こころあそびの記

日常に小さな感動を

誰かのために

 

 涼しくなったので、愛犬と久しぶりに散歩に出ました。

 「そんなもん写真に撮るんかい」とでも言いそうなものですが、彼は従順に歩みを止めて待ってくれるかわいい犬です。

 路傍のススキやセイダカアワダチソウが急な寒さに身をかたくしているようにみえました。

 風は北風。冷たい風が顔に吹き付けてきます。

 早々と炬燵に足を突っ込んでいるのがばれて、若者に笑われています。

 

 

 朝刊から、同じテーマを見つけるとうれしくなる質でして、今朝もありました。

 「元気に生きるコツ」。

 示し合わせて、あるいは編集者が故意に選んだ訳でもなさそうなのに、偶然に重なるところが面白いと思うのです。

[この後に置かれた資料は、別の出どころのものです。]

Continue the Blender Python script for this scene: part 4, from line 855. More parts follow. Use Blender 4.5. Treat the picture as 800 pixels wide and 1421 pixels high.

 文化面の書評欄に、牛窪恵さんが書いておられる本は『人生はあなただけのものじゃない』(トム・ラス著)です。

 著者は16歳で「余命20年」の宣告を受けた人間行動学者です。

 人は必ず死ぬのに、その日を決められると途端に焦ったり、しなくちゃならないことを考え出したりする。私もそうなると思います。

 その不安から逃れる方法は、「誰かのために生きる」ことに秘訣があると語りかけるご本だそうです。

 

 

 そこまで読んで、あれっ?さっき見たなぁ。と、一面を繰ってみました。

 「朝の詩」。作者は84歳の男性です。

 雨が降る日も、風が吹く日も、毎日ゴミ拾いをされています。

 道行く人がたずねます。

 「なんで、そんなに元気なん?」

 彼が応えます。

 「あんたも毎朝、ゴミを拾うたら元気になれる」と。

 極意です。

 誰かのために生きることは、自分を元気にします。

 床に伏して、お世話してもらうばっかりになった時はどうしよう。

 そんなときは、空行く雲とお話しようと思います。

 空が見えない時はどうしよう。

 見えるものだけがすべてではないことが分かるときではないかと、それも楽しみです。